マクロ経済学第72回 資料編その11
今回は、総務省『情報通信白書令和2年度版』の資料から、情報通信産業の経済波及効果とGDP成長率への寄与度をみていきます。
情報通信白書は、情報経済、情報社会を考えるうえで、大変に有用かつ最新のデータ・情報を与えてくれるので、ほぼ四半世紀読ませていただいている白書です。
図表1は、情報通信産業の経済波及効果を示したものです。
図表1 主な産業部門の生産活動による経済波及効果
(左図は付加価値誘発額、右図は雇用誘発数)
上図の付加価値誘発額とは、同書によると、「産業部門に着目して、当該部門の生産活動が国内産業にもたらす経済波及効果」という考え方を採用し、それに付加価値係数をかけて計算し、雇用誘発数は、生産誘発額に雇用誘発係数をかけて計算したとのことです。
情報通信産業の付加価値誘発額(2018年)は、85.2兆円で、もっとも大きな産業部門となっています。

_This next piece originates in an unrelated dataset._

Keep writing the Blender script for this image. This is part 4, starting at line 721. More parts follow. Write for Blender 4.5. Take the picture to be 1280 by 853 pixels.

また、2000年から徐々に上昇していることが分かります。
また、雇用誘発数(2018年)は、859万人で、商業、対個人サービス、建設部門よりすくない数です。とともに、2000年からみると、徐々に、雇用誘発数が減少していることが分かります。
この2つの指標からみると、部門としての付加価値誘発額は上昇しているものの、この部門は世界では成長著しいものなので、すこし物足りないとともに、雇用誘発数が減少していることが気になります。
図表2は、情報通信白書の実質GDP成長率の寄与をみたものです。
図表2 実質GDP成長率に対する情報通信産業の寄与
[総務省『情報通信白書令和2年度版』より引用]
2000年-2004年では、寄与は、0.2%で、全体のおよそ67%もありました。次の期は、寄与はさらに大きくなり0.3%でした。さらに次の期では、情報通信産業の寄与は0%となっており、直近の6年間は、0.2%です。
およそ20年間で、情報通信産業の平均GDP成長率は、0.18%ですが、その他産業のそれは、-0.3%です。
なお、これでは全体が分かりにくいので、主要先進国の経済成長率(市場価格ベースの値)を、IMF資料(IMF, WEO, April 2019)をもとに、経済産業省がまとめたもの(『通商白書2019年度版』)をみると、先進国平均(2017)は、2.4%に対して、日本は1.9%でした。2018年は、先進国平均が2.2%で、日本は0.8%です。さらに、世界平均は、2018年は3.6%でした。
今回の資料は、情報通信産業の重要性が分かるとともに、その他の日本産業全体の寄与度の低さが、日本経済の苦境を物語っているといえます。